Exercise details =>
Beginning with the first line, set down every line through the one containing "S.render.resolution_x = 768;", exactly as it appears, but not the pictures.

#### Stored data ####

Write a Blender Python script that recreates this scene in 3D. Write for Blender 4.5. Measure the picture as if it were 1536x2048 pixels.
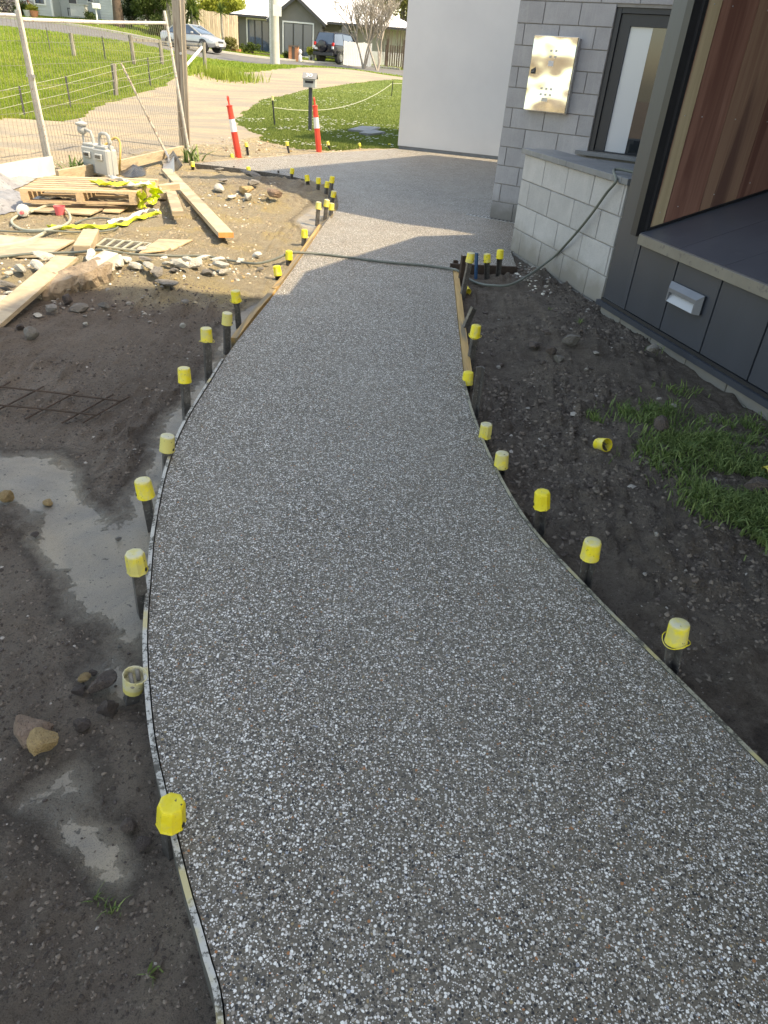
import bpy, bmesh, math, random
import numpy as np
from mathutils import Vector, Matrix, Euler
random.seed(7); rng = np.random.default_rng(7)
S = bpy.context.scene
for o in list(bpy.data.objects): bpy.data.objects.remove(o)
R = math.radians
# ------------------------------------------------------------------ camera, world, sun, exposure
EYE = 1.5; FPX = 1400.0
ROLL = math.atan(0.085); PITCH = math.atan(890 / FPX)
CAM = np.array([0, 0, EYE])
fwd = np.array([0, math.cos(PITCH), -math.sin(PITCH)])
up0 = np.array([0, math.sin(PITCH), math.cos(PITCH)]); rt0 = np.array([1., 0, 0])
rt = rt0 * math.cos(ROLL) + up0 * math.sin(ROLL)
up = -rt0 * math.sin(ROLL) + up0 * math.cos(ROLL)
cd = bpy.data.cameras.new('camera'); cam = bpy.data.objects.new('camera', cd); S.collection.objects.link(cam)
cd.sensor_fit = 'VERTICAL'; cd.sensor_height = 36; cd.lens = 36 * FPX / 2048
cd.clip_start = 0.05; cd.clip_end = 3000
m = Matrix.Identity(4)
for i in range(3):
    m[i][0] = rt[i]; m[i][1] = up[i]; m[i][2] = -fwd[i]; m[i][3] = CAM[i]
cam.matrix_world = m
S.camera = cam
S.render.resolution_x = 768; S.render.resolution_y = 1024

SUN_AZ = R(-12); SUN_EL = R(52)
W = bpy.data.worlds.new('World'); S.world = W; W.use_nodes = True
nt = W.node_tree; nt.nodes.clear()
sky = nt.nodes.new('ShaderNodeTexSky'); sky.sky_type = 'NISHITA'; sky.sun_disc = False
sky.sun_elevation = SUN_EL; sky.sun_rotation = math.pi / 2 - SUN_AZ
sky.air_density = 1.0; sky.dust_density = 1.5; sky.ozone_density = 1.0
bg = nt.nodes.new('ShaderNodeBackground'); bg.inputs[1].default_value = 0.15
wo = nt.nodes.new('ShaderNodeOutputWorld')
nt.links.new(sky.outputs[0], bg.inputs[0]); nt.links.new(bg.outputs[0], wo.inputs[0])
sl = bpy.data.lights.new('sun', 'SUN'); sl.energy = 2.25; sl.angle = R(0.55); sl.color = (1.0, 0.965, 0.895)
sun = bpy.data.objects.new('sun', sl); S.collection.objects.link(sun)
sd = Vector((math.cos(SUN_EL) * math.cos(SUN_AZ), math.cos(SUN_EL) * math.sin(SUN_AZ), math.sin(SUN_EL)))
sun.rotation_euler = sd.to_track_quat('Z', 'Y').to_euler()
S.view_settings.view_transform = 'Standard'; S.view_settings.look = 'None'
S.view_settings.exposure = 1.72; S.view_settings.gamma = 1.0; S.view_settings.use_curve_mapping = False
S.view_settings.use_white_balance = True; S.view_settings.white_balance_temperature = 9200; S.view_settings.white_balance_tint = 10
S.render.engine = 'CYCLES'

# ------------------------------------------------------------------ survey helpers (bearing + distance -> point)
def ray(u, v): return fwd + rt * ((u - 768) / FPX) - up * ((v - 1024) / FPX)
def gp(u, v, z=0.):
    d = ray(u, v); return CAM + d * ((z - EYE) / d[2])
def aty(u, v, Y):
    d = ray(u, v); return CAM + d * (Y / d[1])
def wallpt(u, v, P0, d):
    r = ray(u, v); n = np.array([-d[1], d[0]]); t = ((P0[:2] - CAM[:2]) @ n) / (r[:2] @ n); X = CAM + r * t
    return (X[:2] - P0[:2]) @ d, X[2]
def unit(x, y):
    a = np.array([x, y], float); return a / np.hypot(*a)

# ------------------------------------------------------------------ numeric noise
def _hash(ix, iy, s):
    h = (ix.astype(np.int64) * 374761393 + iy.astype(np.int64) * 668265263 + s * 1442695041) & 0x7fffffff
    h = ((h ^ (h >> 13)) * 1274126177) & 0x7fffffff
    return ((h ^ (h >> 16)) & 0xffff) / 65535.0
def vnoise(x, y, s=0):
    x = np.asarray(x, float); y = np.asarray(y, float)
    ix = np.floor(x); iy = np.floor(y); fx = x - ix; fy = y - iy
    fx = fx * fx * (3 - 2 * fx); fy = fy * fy * (3 - 2 * fy)
    a = _hash(ix, iy, s); b = _hash(ix + 1, iy, s); c = _hash(ix, iy + 1, s); d = _hash(ix + 1, iy + 1, s)
    return (a + (b - a) * fx) * (1 - fy) + (c + (d - c) * fx) * fy
def fbm(x, y, sc, octv=4, s=0, g=.5):
    t = 0; a = 1; n = 0; ca, sa = math.cos(.6), math.sin(.6)
    x = np.asarray(x, float) * sc; y = np.asarray(y, float) * sc
    for k in range(octv):
        t = t + a * (vnoise(x + 17.3 * k, y - 9.1 * k, s + k) - .5); n += a; a *= g
        x, y = (x * ca - y * sa) * 2.03, (x * sa + y * ca) * 2.03
    return t / n * 2
def inpoly(px, py, poly):
    px = np.asarray(px, float); py = np.asarray(py, float); r = np.zeros(px.shape, bool); n = len(poly)
    for i in range(n):
        x1, y1 = poly[i][:2]; x2, y2 = poly[(i + 1) % n][:2]
        if y1 == y2: continue
        c = ((y1 > py) != (y2 > py)) & (px < (x2 - x1) * (py - y1) / (y2 - y1) + x1); r ^= c
    return r
def polydist(px, py, pts):
    px = np.asarray(px, float); py = np.asarray(py, float); best = np.full(px.shape, 1e9)
    for (x1, y1), (x2, y2) in zip([p[:2] for p in pts[:-1]], [p[:2] for p in pts[1:]]):
        dx, dy = x2 - x1, y2 - y1; L = dx * dx + dy * dy + 1e-12
        t = np.clip(((px - x1) * dx + (py - y1) * dy) / L, 0, 1)
        best = np.minimum(best, np.hypot(px - x1 - t * dx, py - y1 - t * dy))
    return best
def sstep(a, b, x):
    t = np.clip((np.asarray(x, float) - a) / (b - a), 0, 1); return t * t * (3 - 2 * t)
def spline(pts, n=8):
    P = [np.array(p, float) for p in pts]; P = [2 * P[0] - P[1]] + P + [2 * P[-1] - P[-2]]; out = []
    for i in range(1, len(P) - 2):
        p0, p1, p2, p3 = P[i - 1:i + 3]
        for k in range(n):
            t = k / n
            out.append(.5 * ((2 * p1) + (p2 - p0) * t + (2 * p0 - 5 * p1 + 4 * p2 - p3) * t * t + (3 * p1 - p0 - 3 * p2 + p3) * t ** 3))
    out.append(P[-2]); return out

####

Exercise answer =>
Write a Blender Python script that recreates this scene in 3D. Write for Blender 4.5. Measure the picture as if it were 1536x2048 pixels.
import bpy, bmesh, math, random
import numpy as np
from mathutils import Vector, Matrix, Euler
random.seed(7); rng = np.random.default_rng(7)
S = bpy.context.scene
for o in list(bpy.data.objects): bpy.data.objects.remove(o)
R = math.radians
# ------------------------------------------------------------------ camera, world, sun, exposure
EYE = 1.5; FPX = 1400.0
ROLL = math.atan(0.085); PITCH = math.atan(890 / FPX)
CAM = np.array([0, 0, EYE])
fwd = np.array([0, math.cos(PITCH), -math.sin(PITCH)])
up0 = np.array([0, math.sin(PITCH), math.cos(PITCH)]); rt0 = np.array([1., 0, 0])
rt = rt0 * math.cos(ROLL) + up0 * math.sin(ROLL)
up = -rt0 * math.sin(ROLL) + up0 * math.cos(ROLL)
cd = bpy.data.cameras.new('camera'); cam = bpy.data.objects.new('camera', cd); S.collection.objects.link(cam)
cd.sensor_fit = 'VERTICAL'; cd.sensor_height = 36; cd.lens = 36 * FPX / 2048
cd.clip_start = 0.05; cd.clip_end = 3000
m = Matrix.Identity(4)
for i in range(3):
    m[i][0] = rt[i]; m[i][1] = up[i]; m[i][2] = -fwd[i]; m[i][3] = CAM[i]
cam.matrix_world = m
S.camera = cam
S.render.resolution_x = 768; S.render.resolution_y = 1024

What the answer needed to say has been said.